二酸化炭素を“使って”エネルギーを作り出すことができる「人工光合成」が実用化に向けて動き出した中、人工光合成を研究している東京科学大学の前田和彦教授は、環境に負荷をかけずにエネルギーを生み出す未来の姿を描いています。
前田教授は「火力発電所や製鉄所みたいなCO2がたくさん出てくるようなところで人工光合成技術を持ってきて、直接そこで有価物を作る。二酸化炭素から例えば炭化水素類を作ったりするシステムが組めると、より分散型のシステムとして成り立つ可能性がある。今後、期待できるのではないか」と話します。
一方で現時点の課題は「コスト面」だと指摘します。前田教授は「残念ながら、現状では高い効率を示す光触媒、人工光合成に使える材料はことごとく高いもの。コストに見合った性能を今後追求していかなければならない」と話しています。
<人工光合成 どこまで進んだ? メリットと課題は?>
人工光合成技術は、開催中の「大阪・関西万博」でも展示されています。ここでは、太陽光を使ったエネルギー変換を利用した技術です。
現在、光をエネルギーに変える技術として代表的なものは「太陽光パネル」があります。人工光合成との違いを見てみると、太陽光パネルのメリットとしては、発電する際に二酸化炭素を排出しない点や、停電時などに電気として使える点などが挙げられます。一方、太陽光パネルの課題としては、大量の蓄電が難しいことや、送電時にどうしてもロスが出てしまうことなどがあります。

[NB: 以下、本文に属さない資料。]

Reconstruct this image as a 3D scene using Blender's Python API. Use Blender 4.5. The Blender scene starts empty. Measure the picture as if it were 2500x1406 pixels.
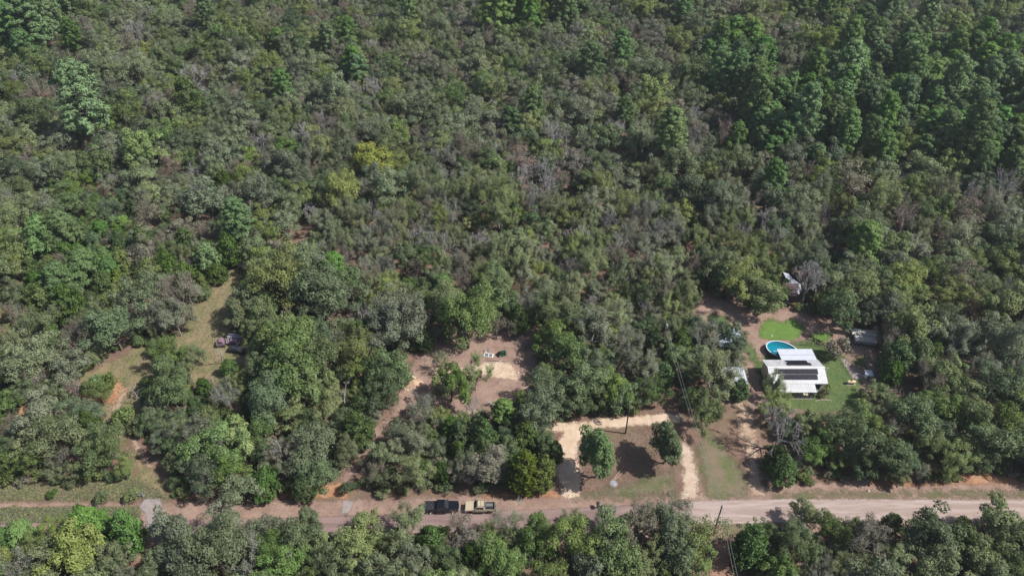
import bpy, bmesh, math, random
import numpy as np
from mathutils import Vector, Matrix

S = bpy.context.scene
C = S.collection
# ------------------------------------------------------------------ camera, sky, sun
FPX, PITCH, CAMH = 1853.0, math.radians(40.0), 119.4
cd = bpy.data.cameras.new('camera')
cam = bpy.data.objects.new('camera', cd)
C.objects.link(cam)
cd.sensor_width = 36.0
cd.lens = 36.0 * FPX / 2500.0
cd.clip_start, cd.clip_end = 1.0, 6000.0
cam.location = (0, 0, CAMH)
cam.rotation_euler = (math.radians(90) - PITCH, 0, 0)
S.camera = cam
SUN_EL = math.radians(50)
SUN_AZ = math.atan2(0.985, -0.17)            # clockwise from +Y
w = bpy.data.worlds.new('World')
S.world = w
w.use_nodes = True
nt = w.node_tree
nt.nodes.clear()
sk = nt.nodes.new('ShaderNodeTexSky')
sk.sky_type = 'NISHITA'
sk.sun_disc = False
sk.sun_elevation = SUN_EL
sk.sun_rotation = SUN_AZ
sk.air_density, sk.dust_density = 1.0, 1.5
bg = nt.nodes.new('ShaderNodeBackground')
bg.inputs['Strength'].default_value = 0.09
out = nt.nodes.new('ShaderNodeOutputWorld')
nt.links.new(sk.outputs[0], bg.inputs[0])
nt.links.new(bg.outputs[0], out.inputs[0])
sd = bpy.data.lights.new('sun', 'SUN')
sd.energy = 4.6
sd.angle = math.radians(0.5)
sd.color = (1.0, 0.97, 0.925)
sun = bpy.data.objects.new('sun', sd)
C.objects.link(sun)
tosun = Vector((math.sin(SUN_AZ) * math.cos(SUN_EL), math.cos(SUN_AZ) * math.cos(SUN_EL), math.sin(SUN_EL)))
sun.rotation_euler = tosun.to_track_quat('Z', 'Y').to_euler()
sun.location = (60, -20, 160)
vs = S.view_settings
vs.view_transform, vs.look, vs.exposure, vs.gamma = 'Standard', 'None', 0.42, 1.0
vs.use_curve_mapping = False
S.cycles.max_bounces = 6
S.cycles.diffuse_bounces = 3
S.cycles.transparent_max_bounces = 12
S.cycles.use_denoising = True
S.cycles.denoiser = 'OPENIMAGEDENOISE'
S.cycles.denoising_prefilter = 'ACCURATE'

# ------------------------------------------------------------------ pixel <-> place
CP, SP = math.cos(PITCH), math.sin(PITCH)
def at(px, py, z=0.0):
    xr = (px - 1250.0) / FPX
    yu = -(py - 703.0) / FPX
    dz = -SP + yu * CP
    t = (z - CAMH) / dz
    return Vector((xr * t, (CP + yu * SP) * t, z))
def proj(x, y, z=0.0):
    dz = z - CAMH
    dep = y * CP - dz * SP
    return 1250 + FPX * x / dep, 703 - FPX * (y * SP + dz * CP) / dep, FPX / dep

# ------------------------------------------------------------------ materials
def nodes_mat(name):
    m = bpy.data.materials.new(name)
    m.use_nodes = True
    t = m.node_tree
    t.nodes.clear()
    return m, t
def mth(t, op, a, b=None, c=None, clamp=False):
    n = t.nodes.new('ShaderNodeMath')
    n.operation = op
    n.use_clamp = clamp
    for i, v in enumerate((a, b, c)):
        if v is None: continue
        if isinstance(v, (int, float)): n.inputs[i].default_value = v
        else: t.links.new(v, n.inputs[i])
    return n.outputs[0]
def noise(t, scale, detail=4, rough=0.55, vec=None, dist=0.0):
    n = t.nodes.new('ShaderNodeTexNoise')
    n.inputs['Scale'].default_value = scale
    n.inputs['Detail'].default_value = detail
    n.inputs['Roughness'].default_value = rough
    n.inputs['Distortion'].default_value = dist
    if vec is not None: t.links.new(vec, n.inputs['Vector'])
    return n.outputs['Fac']
def sstep(t, v, a, b):
    n = t.nodes.new('ShaderNodeMapRange')
    n.interpolation_type = 'SMOOTHSTEP'
    n.inputs['From Min'].default_value, n.inputs['From Max'].default_value = a, b
    t.links.new(v, n.inputs['Value'])
    return n.outputs[0]
def mixc(t, f, a, b):
    n = t.nodes.new('ShaderNodeMix')
    n.data_type = 'RGBA'
    if isinstance(f, (int, float)): n.inputs[0].default_value = f
    else: t.links.new(f, n.inputs[0])
    for i, v in ((6, a), (7, b)):
        if isinstance(v, tuple): n.inputs[i].default_value = (v[0], v[1], v[2], 1)
        else: t.links.new(v, n.inputs[i])
    return n.outputs[2]
def principled(t, col, rough=0.7, metal=0.0, spec=0.3, normal=None):
    p = t.nodes.new('ShaderNodeBsdfPrincipled')
    if isinstance(col, tuple): p.inputs['Base Color'].default_value = (col[0], col[1], col[2], 1)
    else: t.links.new(col, p.inputs['Base Color'])
    p.inputs['Roughness'].default_value = rough
    p.inputs['Metallic'].default_value = metal
    p.inputs['Specular IOR Level'].default_value = spec
    if normal is not None: t.links.new(normal, p.inputs['Normal'])
    return p.outputs[0]
def output(t, sh):
    o = t.nodes.new('ShaderNodeOutputMaterial')
    t.links.new(sh, o.inputs[0])
def bump(t, h, dist, strength=0.6):
    b = t.nodes.new('ShaderNodeBump')
    b.inputs['Strength'].default_value = strength
    b.inputs['Distance'].default_value = dist
    t.links.new(h, b.inputs['Height'])
    return b.outputs[0]
def objcoord(t):
    return t.nodes.new('ShaderNodeTexCoord').outputs['Object']

def plain(name, col, rough=0.6, metal=0.0, spec=0.4, var=0.12, scale=3.0):
    m, t = nodes_mat(name)
    f = noise(t, scale, 4, 0.6, objcoord(t))
    a = tuple(max(0, c * (1 - var)) for c in col)
    b = tuple(c * (1 + var) for c in col)
    output(t, principled(t, mixc(t, sstep(t, f, 0.3, 0.7), a, b), rough, metal, spec))
    return m

def leaf_mat(name, dark, light, transl=0.20, rough=0.55, spec=0.3, hvar=0.016, vvar=0.55):
    m, t = nodes_mat(name)
    at_ = t.nodes.new('ShaderNodeAttribute')
    at_.attribute_name = 'tint'
    col = mixc(t, at_.outputs['Fac'], dark, light)
    oi = t.nodes.new('ShaderNodeObjectInfo')
    h = t.nodes.new('ShaderNodeHueSaturation')
    r = oi.outputs['Random']
    r2 = mth(t, 'FRACT', mth(t, 'MULTIPLY', r, 37.7))
    r3 = mth(t, 'FRACT', mth(t, 'MULTIPLY', r, 91.3))
    t.links.new(mth(t, 'MULTIPLY_ADD', r, 2 * hvar, 0.5 - hvar), h.inputs['Hue'])
    t.links.new(mth(t, 'MULTIPLY_ADD', r2, 0.4, 0.78), h.inputs['Saturation'])
    t.links.new(mth(t, 'MULTIPLY_ADD', r3, vvar, 1 - 0.5 * vvar), h.inputs['Value'])
    t.links.new(col, h.inputs['Color'])
    c = h.outputs[0]
    p = principled(t, c, rough, 0, spec)
    tr = t.nodes.new('ShaderNodeBsdfTranslucent')
    t.links.new(mixc(t, 0.35, c, (0.16, 0.17, 0.03)), tr.inputs['Color'])
    mx = t.nodes.new('ShaderNodeMixShader')
    mx.inputs[0].default_value = transl
    t.links.new(p, mx.inputs[1])
    t.links.new(tr.outputs[0], mx.inputs[2])
    output(t, mx.outputs[0])
    return m

LM = {
 'dark':   leaf_mat('leaf dark green', (0.056, 0.090, 0.038), (0.134, 0.182, 0.078)),
 'green':  leaf_mat('leaf green', (0.074, 0.120, 0.038), (0.170, 0.232, 0.076)),
 'grey':   leaf_mat('leaf grey green', (0.100, 0.126, 0.066), (0.215, 0.248, 0.138)),
 'olive':  leaf_mat('leaf olive', (0.104, 0.134, 0.046), (0.222, 0.260, 0.096)),
 'pale':   leaf_mat('leaf pale green', (0.130, 0.165, 0.086), (0.265, 0.310, 0.170)),
 'yg':     leaf_mat('leaf yellow green', (0.122, 0.164, 0.048), (0.240, 0.300, 0.098), hvar=0.015),
 'yellow': leaf_mat('leaf yellow', (0.205, 0.222, 0.046), (0.370, 0.385, 0.105), hvar=0.01, vvar=0.2),
 'wisp':   leaf_mat('leaf wispy olive', (0.112, 0.146, 0.052), (0.230, 0.270, 0.108)),
 'wispg':  leaf_mat('leaf wispy grey', (0.130, 0.150, 0.088), (0.250, 0.272, 0.168)),
 'brown':  leaf_mat('leaf brown', (0.135, 0.125, 0.086), (0.262, 0.238, 0.172), hvar=0.015),
 'rust':   leaf_mat('leaf rust', (0.140, 0.100, 0.068), (0.250, 0.180, 0.125), hvar=0.012),
 'pine':   leaf_mat('needles green', (0.080, 0.150, 0.045), (0.180, 0.300, 0.090), transl=0.2),
 'bright': leaf_mat('needles bright green', (0.096, 0.172, 0.046), (0.210, 0.335, 0.095), transl=0.2),
 'cedar':  leaf_mat('cedar green', (0.048, 0.092, 0.024), (0.128, 0.200, 0.050), transl=0.15),
 'cedaryg': leaf_mat('cedar yellow green', (0.078, 0.122, 0.024), (0.185, 0.252, 0.052), transl=0.15, hvar=0.02),
}
def bark_mat(name, a, b):
    m, t = nodes_mat(name)
    f = noise(t, 2.5, 5, 0.65, objcoord(t))
    oi = t.nodes.new('ShaderNodeObjectInfo')
    c = mixc(t, sstep(t, f, 0.3, 0.7), a, b)
    h = t.nodes.new('ShaderNodeHueSaturation')
    t.links.new(mth(t, 'MULTIPLY_ADD', oi.outputs['Random'], 0.5, 0.75), h.inputs['Value'])
    t.links.new(c, h.inputs['Color'])
    output(t, principled(t, h.outputs[0], 0.85, 0, 0.15))
    return m
BARK = bark_mat('bark brown grey', (0.085, 0.070, 0.058), (0.20, 0.175, 0.155))
TWIG = bark_mat('twig grey', (0.22, 0.205, 0.20), (0.40, 0.375, 0.365))
TWIGB = bark_mat('twig brown', (0.20, 0.155, 0.13), (0.33, 0.265, 0.23))
DEAD = bark_mat('dead wood pale', (0.24, 0.22, 0.21), (0.42, 0.40, 0.38))

# ------------------------------------------------------------------ mesh helpers
def mesh_from(name, v, quads=None, tris=None, mat=None, tint=None, smooth=False):
    me = bpy.data.meshes.new(name)
    v = np.asarray(v, np.float32)
    q = np.zeros((0, 4), np.int32) if quads is None else np.asarray(quads, np.int32)
    tr = np.zeros((0, 3), np.int32) if tris is None else np.asarray(tris, np.int32)
    me.vertices.add(len(v))
    me.vertices.foreach_set('co', v.ravel())
    nl = q.size + tr.size
    me.loops.add(nl)
    me.loops.foreach_set('vertex_index', np.concatenate([q.ravel(), tr.ravel()]))
    me.polygons.add(len(q) + len(tr))
    st = np.concatenate([np.arange(len(q)) * 4, q.size + np.arange(len(tr)) * 3]).astype(np.int32)
    me.polygons.foreach_set('loop_start', st)
    if smooth: me.polygons.foreach_set('use_smooth', np.ones(len(q) + len(tr), bool))
    if tint is not None:
        a = me.attributes.new('tint', 'FLOAT', 'POINT')
        a.data.foreach_set('value', np.asarray(tint, np.float32))
    if mat is not None: me.materials.append(mat)
    me.update()
    me.validate()
    return me

def unit(a):
    return a / np.maximum(np.linalg.norm(a, axis=-1, keepdims=True), 1e-9)

def leaves_mesh(name, c, n, size, rng, aspect=0.62, along=None, tint=None, mat=None):
    N = len(c)
    n = unit(n)
    if along is None: along = rng.normal(size=(N, 3))
    t = along - n * (along * n).sum(1, keepdims=True)
    t = unit(t)
    b = np.cross(n, t)
    s = size[:, None] * 0.5
    a = aspect if np.isscalar(aspect) else aspect[:, None]
    fold = n * s * 0.35
    v = np.stack([c - t * s, c + b * s * a + fold * 0.6, c + t * s, c - b * s * a + fold * 0.6], 1).reshape(-1, 3)
    q = np.arange(N * 4).reshape(-1, 4)
    tn = rng.random(N) if tint is None else tint
    return mesh_from(name, v, quads=q, mat=mat, tint=np.repeat(np.clip(tn, 0, 1), 4))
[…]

一方、人工光合成のメリットは、二酸化炭素と水から、炭化水素など貯蔵可能な物質を作れて、エネルギーを欲しい時に使うことができる点や、二酸化炭素を排出しないだけでなく「使用する」ため、脱炭素社会の実現に大きく貢献できる点などが挙げられます。課題としては、現状では材料費などのコストがかかり高いことや、実用化までまだ時間がかかるため、興味を持ってくれる若い世代の研究者をいかに育成していくかという点もあります。
環境省が公表した実用化までのロードマップでは、2030年に一部技術の先行利用を開始し、2040年までに燃料などの原料になる物質を量産化していきたいとしています。また、最終的にはSAFなどの航空機燃料や家畜の餌、農作物の肥料なども作り出す想定です。さらにロードマップには「家庭への社会実装イメージ」も示されていて、自宅の屋根などで受けた太陽光エネルギーを使って、水素やエタノールなどの燃料を製造することが想定されています。